Monotonic Impurity Entropy beyond Unitarity: the $\mathscr{PT}-$Symmetric Quantum Impurity Model

Quantum impurity models provide a paradigmatic setting for studying Kondo screening, boundary criticality, and impurity entropies.

While these phenomena are well understood in unitary systems, their fate in non-Hermitian many-body settings remains largely unexplored.

We study a $\mathscr{PT}$-symmetric quantum impurity model consisting of a unitary $SU(2)_1$ Wess--Zumino--Witten bulk coupled to two impurity spins through complex-conjugate boundary Kondo interactions.

Using an integrable lattice realization with $\mathscr{PT}$-symmetric boundary impurities, solved by the Bethe Ansatz and benchmarked against finite-temperature matrix-product-state calculations, we determine the impurity contribution to the free energy and entropy.

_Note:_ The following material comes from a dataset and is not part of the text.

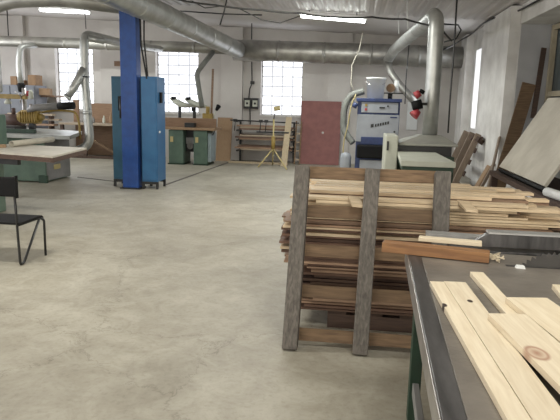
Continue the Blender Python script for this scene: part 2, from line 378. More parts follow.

In the Kondo-screened regime, where the spectrum remains entirely real and the impurities are screened by many-body Kondo clouds, we find that the impurity entropy decreases monotonically from $\ln 4$ in the ultraviolet to $0$ in the infrared.

This monotonic flow persists despite the nonunitary nature of the boundary interaction, which places the system beyond the standard assumptions of the $g$-theorem.